Unutun 12 Eylül’le hesaplaşmayı

Kemal Okuyan'ın "Unutun 12 Eylül'le hesaplaşmayı" başlıklı köşe yazısı 29 Kasım 2012 Perşembe tarihli soL Gazetesi'nde yayımlanmıştır.

Meclis Darbeleri Araştırma Komis-yonu’nca hazırlanan 12 Eylül raporundaki tutarsızlıklara 26 Kasım’daki yazımda değinmiş, bunun en belirgin örneği olarak da Turgut Özal’ı hem demokratikleşme kahramanı hem de darbe işbirlikçisi olarak gösteren bölümlerden söz etmiştim.

AKP fena paniklemiş olacak ki, taslak rapordaki Özal tutarsızlığına hemen müdahale edilmiş. Dün açıklanan raporda Turgut Özal’ın 12 Eylül darbesindeki rolüne değinen bölümler çıkarılmış. AKP’li Yalçın Akdoğan da Star’daki köşesinde “darbeclik suçlaması Turgut Özal’a büyük haksızlıktır” diyerek “Çankaya’nın halk düşmanı şişmanı”na sadakatini göstermiş.

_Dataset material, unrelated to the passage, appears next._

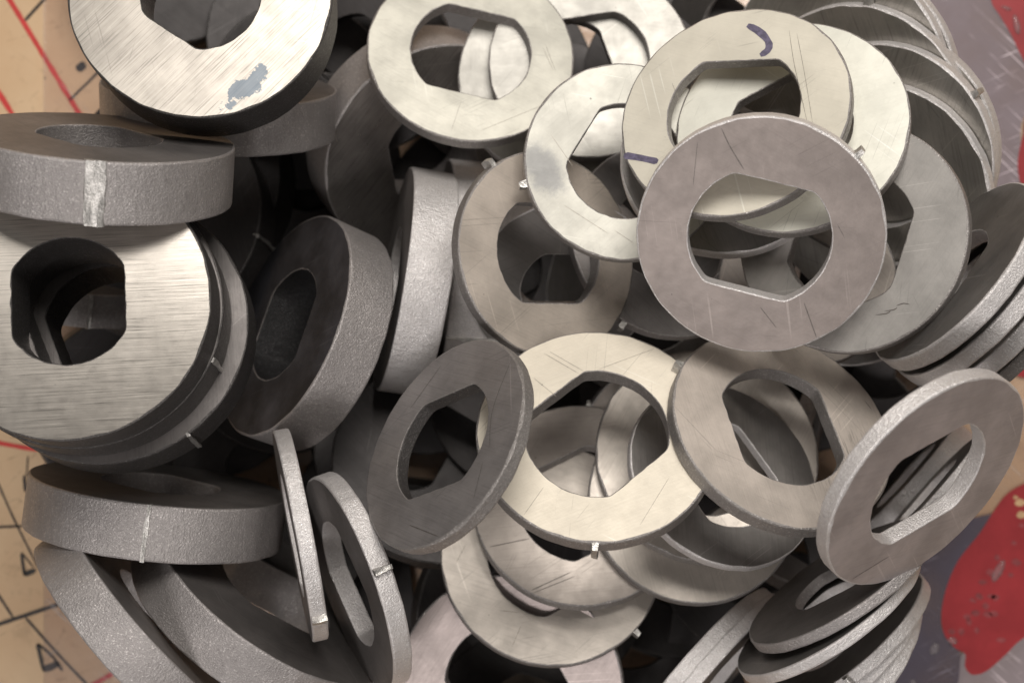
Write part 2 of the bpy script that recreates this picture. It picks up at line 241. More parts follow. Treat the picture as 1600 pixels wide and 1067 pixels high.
    ('B2', [1.1401, -2.6506, 3.9317], [-0.0143, 0.48629, 0.87368], [0.88155, 0.41848, -0.21849], 1.7848, 0.2435, 'thin', 'beige', None, [(56.1, 'nub')], 'scratched grey beige washer between the warm cream washer and the lowest pale one', None),
    ('N2', [5.4833, -2.0194, 1.466], [0.91122, -0.2298, 0.34186], [0.0561, 0.89143, 0.44968], 1.4105, 0.259, 'thin', 'beige', None, [], 'washer on edge inside the hole of the beige washer with grain streaks', None),
    ('B3', [2.9707, -2.5409, 4.276], [0.02037, 0.3704, 0.92865], [0.85815, -0.48307, 0.17385], 1.7236, 0.2397, 'thin', 'pale2', None, [], 'lower of two grey beige washers right below the warm cream washer', None),
    ('B4', [3.1712, -1.8053, 4.2822], [-0.02777, 0.37947, 0.92479], [0.28543, -0.88361, 0.37115], 1.8084, 0.2709, 'thin', 'pale2', None, [], 'upper of two grey beige washers right below the warm cream washer', None),
    ('N1', [3.3513, -2.0613, 4.9711], [0.2807, 0.49551, 0.82199], [0.54029, -0.78942, 0.29137], 1.5868, 0.1614, 'thin', 'grey', None, [], 'grey tilted washer inside the hole of the beige washer with grain streaks', None),
    ('X0b', [5.4817, 4.302, 3.7246], [-0.60954, -0.37855, 0.69653], [0.68233, -0.69782, 0.21786], 1.9822, 0.2138, 'thin', 'greysheen', None, [], 'outermost washer of the upper right fan, nearest the clear plastic', None),
    ('X0a', [5.2908, 4.3411, 3.9103], [-0.60307, -0.38071, 0.70097], [0.35908, -0.91425, -0.18762], 1.9441, 0.212, 'thin', 'greysheen', None, [], 'second washer from the outside in the upper right fan', None),
    ('X2', [6.0749, 3.1655, 4.0482], [-0.63349, -0.34308, 0.69353], [-0.05146, -0.87566, -0.48018], 1.9133, 0.2423, 'thin', 'greysheen', None, [], 'fan washer in the upper right with a long pinkish rim and no nub', None),
    ('X1', [5.5504, 3.5483, 4.1209], [-0.61379, -0.35562, 0.70484], [0.77812, -0.42335, 0.46401], 1.9488, 0.2415, 'thin', 'greysheen', None, [(99.3, 'nub')], 'fan washer whose rim arches highest behind the white washers, nub on top', None),
    ('X3', [5.8912, 2.8969, 4.482], [-0.62928, -0.33536, 0.7011], [0.48255, -0.87575, 0.01421], 1.8958, 0.2375, 'thin', 'greysheen', None, [(95.5, 'nub')], 'fan washer in the upper right with a white nub on its right rim', None),
    ('X4', [5.8222, 2.2548, 4.5475], [-0.62208, -0.31116, 0.71847], [0.73655, -0.54379, 0.40222], 1.8887, 0.2368, 'thin', 'greysheen', None, [], 'innermost washer of the upper right fan, beside the plain white washer', None),
    ('R4', [7.8103, 0.4195, 4.9251], [-0.7988, 0.60082, 0.03061], [-0.59454, -0.79617, 0.11239], 1.7412, 0.2225, 'thin', 'pale', None, [], 'outermost washer of the leaning stack at the right edge', None),
    ('R3', [7.391, 0.6305, 5.3557], [-0.80072, 0.59521, 0.06767], [-0.58694, -0.80211, 0.11013], 1.7054, 0.2774, 'thin', 'grey', None, [], 'third washer from inside in the leaning stack at the right edge', None),
    ('R2', [6.8276, 0.8185, 6.1248], [-0.80151, 0.58845, 0.10636], [-0.57892, -0.80814, 0.10849], 1.6421, 0.267, 'thinsmall', 'grey', None, [], 'second washer from inside in the leaning stack at the right edge', None),
    ('R1', [6.4157, 1.0321, 6.4441], [-0.80107, 0.58034, 0.1466], [-0.57055, -0.81437, 0.10616], 1.6159, 0.2721, 'thinsmall', 'grey', None, [], 'innermost washer of the leaning right edge stack, its dark face showing', None),
    ('B9', [3.2861, -5.9129, 3.2066], [0.71142, -0.58376, 0.39129], [0.54275, 0.81009, 0.22176], 1.9751, 0.2844, 'thin', 'grey', None, [], 'upper of two slanted washers on edge at the bottom edge', None),
    ('B9b', [3.3999, -5.9319, 3.2865], [0.71934, -0.59511, 0.35833], [0.55053, 0.80297, 0.22839], 1.9469, 0.2398, 'thin', 'grey', None, [], 'lower of two slanted washers on edge at the bottom edge', None),
    ('M5', [4.7559, 0.9785, 4.4419], [-0.24194, 0.13164, 0.96132], [0.80875, -0.52003, 0.27475], 1.4126, 0.2379, 'thin', 'beige', None, [], 'beige washer peeking out below the light grey washer', None),
    ('T13', [1.2452, -1.3272, 6.4152], [-0.01204, 0.55013, 0.83499], [0.75638, 0.55119, -0.35225], 1.7792, 0.2819, 'wide', 'cream3', None, [(-133.5, 'nub')], 'warm cream washer with a nub on its lower rim, below the centre', None),
    ('T14', [-1.0143, -1.4314, 6.8605], [-0.69984, 0.44738, 0.55684], [0.70648, 0.31849, 0.63202], 1.642, 0.2204, 'thin', 'darkgrey', None, [], 'dark grey tilted washer left of the warm cream washer', None),
    ('T12', [4.0221, -1.2427, 6.2172], [0.23951, 0.57683, 0.78096], [0.20934, -0.81614, 0.5386], 1.7287, 0.2658, 'thin', 'beige2', None, [(-132.0, 'nub')], 'beige washer with grain streaks, right of the warm cream washer', None),
    ('T8', [4.9537, 1.5304, 6.3972], [-0.53305, 0.11701, 0.83796], [-0.28876, -0.95609, -0.05018], 1.7154, 0.2163, 'thin', 'lightgrey', None, [], 'light grey washer tucked under the right side of the brown grey washer', None),
    ('M6', [3.3272, 2.8847, 5.4472], [-0.18015, 0.33695, 0.92413], [0.77145, -0.53446, 0.34526], 1.6705, 0.2268, 'thin', 'grey', None, [], 'grey washer whose lower rim shows inside the brown grey washer, under two white ones', None),
    ('T4', [1.7067, 2.7376, 5.7588], [0.0634, 0.11704, 0.9911], [0.51572, 0.84638, -0.13295], 1.5346, 0.2234, 'thin', 'cream2', None, [(134.8, 'nub')], 'white washer with a grey smear on its left side', None),
    ('T6', [4.1241, 3.1962, 6.2516], [-0.29513, 0.29828, 0.90771], [0.88005, 0.45479, 0.13669], 1.7112, 0.2179, 'snug', 'white', None, [], 'plain white washer behind the washer with pen marks', None),
    ('T5', [3.2345, 3.3894, 6.4576], [-0.38774, 0.3405, 0.85657], [0.90254, -0.04856, 0.42785], 1.7171, 0.2063, 'thin', 'pen', None, [], 'cream white washer with two purple pen marks', None),
    ('Y4', [5.4814, -5.5194, 3.1474], [-0.77948, 0.62643, -0.00063], [-0.58028, -0.72167, 0.37745], 1.8033, 0.3948, 'thin', 'greysheen', 'light', [], 'outermost washer of the lower right stack, with a broad pale rim', None),
    ('Y5', [5.4733, -5.284, 3.3273], [-0.70179, 0.71186, -0.02726], [-0.47677, -0.44091, 0.76045], 1.79, 0.2393, 'thinsmall', 'grey', None, [], 'thin washer squeezed inside the lower right stack next to the outermost one', None),
    ('Y3', [5.4672, -5.0014, 3.5298], [-0.63997, 0.76791, -0.02738], [-0.738, -0.60433, 0.30024], 1.7719, 0.2156, 'thinsmall', 'grey', None, [(60.9, 'nub')], 'washer of the lower right stack with a torn nub on its rim', None),
    ('Y2', [4.8493, -4.1514, 5.2462], [-0.58626, 0.81012, 0.0016], [-0.77896, -0.56424, 0.2736], 1.6335, 0.1792, 'thinsmall', 'grey', None, [], 'second washer from the top in the lower right stack', None),
    ('Y1', [5.0238, -3.6886, 5.3417], [-0.57364, 0.81908, 0.00629], [-0.74063, -0.51539, -0.43109], 1.6223, 0.1784, 'thinsmall', 'dark', None, [], 'top washer of the lower right stack, dark face with a slit of hole showing', None),
    ('T7', [3.4919, 1.4592, 7.1435], [-0.21437, -0.36939, 0.90421], [0.95947, -0.25302, 0.12411], 1.7462, 0.2443, 'thin', 'brown', 'light', [(56.0, 'nub')], 'brown grey washer lying on top of the heap over the white ones', None),
    ('T11', [5.6743, -1.9579, 7.8207], [0.49909, -0.52614, 0.68854], [0.85848, 0.4084, -0.31019], 1.753, 0.2442, 'thin', 'mauve', None, [], 'light grey tilted washer at the lower right beside the red print', None),
]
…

Böylece 12 Eylül darbe raporu daha az tutarsız hale geldi ama bütünüyle değersiz olma özelliğini koruyor.

Bütün bunları başımıza açan, AKP’ye “yahu bu solcuları oyalamak da, kandırmak da ne kolay, böyle devam edelim” dedirten, ülkeyi faşizan bir yönetim anlayışına taşırken “biz sizin celladınızla da hesaplaşıyoruz” yalanını söyleten “yetmez ama evetçiler” ve “sonuna kadar gidilsinciler”e derin saygılar!

Geleceği unutmak pahasına da olsa “12 Eylül hesaplaşması” yolunda “devrimci” bir inat sergilemenin de olanağı gitti AKP memleketin önüne o kadar büyük bir 12 Eylül karikatürü koydu ki, artık geçmiş olsun.

Bana göre kimse 12 Eylül’le uğraşmasın artık, o hak yitirildi. Bugünkü siyasi iktidarı geriletmeye, yarınki mücadelelere odaklanılmalı. 12 Eylül çok ama çok zarar verdi Türkiye’ye, bu şekilde zarar vermeye devam ediyor.

En kötüsü, 12 Eylül gündemi solu bu sistemin içinde tutuyor, sistemin kurallarıyla tartıştırıyor, tuhaf tercihlere zorluyor.

Örneğin darbenin TBMM’ye ve hükümete karşı yapıldığı tezi neredeyse “ortak payda”ya dönüşmüş durumda. Neden? Çünkü Türkiye solu, çok uzun bir süre boyunca devlet düşmanlığı ile solculuğu, sivileşme ile devrimciliği özdeş gördü. Düşülen bu tuzaktan bir türlü çıkılamıyor.
12 Eylül 1980 darbesi hükümete karşı değil, işçi sınıfına ve sola karşı yapılmıştır.

Bu kadar.

Bunu tartışmaya açmak, bunu sulandırmak, bunu söylemekten utanmak büyük yanlıştı. AKP bu yanlışı iyi değerlendirdi, “darbe = ordu” denklemini kurdu ve sivilleşme meraklısı aydınları ve solcuları yanına alıp 12 Eylül gündemini tersine çevirdi.
12 Eylül darbesi, orduya yaptırılan bir sermaye-NATO darbesidir.

İşte bu nedenle Özal gibi figürlere yaklaşım son derece önemlidir. “Adam Kürt sorununu çözecekti” türünden cilalar, akıl karıştırmaktan başka bir şeye yaramaz.

Nasıl Demirel denen bir başka halk düşmanına zamanında Özal’la karşı karşıya geldiğinde hayırhah bakmak, şimdilerdeyse sırf AKP’cilik yapmıyor diye “vatansever” payesi vermek zırvalıktan başka bir anlam taşımıyorsa, Özal gibi sağcı politikacılara kendi dünyamızda yer açmaktan da vazgeçilmelidir.

12 Eylül’e gelince… Bu saatten sonra düzeltme işlemine takılmanın anlamı yok. AKP’nin yalanlarını, tutarsızlıklarını sergilemek, buna tamam.
Ancak “12 Eylül’le hesaplaşmadan Türkiye’de hiçbir şey olmaz” vecizesi artık tarih olmuştur. Liberalizmle hesaplaşmayı öğrenmeden kimse bir daha büyük laflar etmemelidir.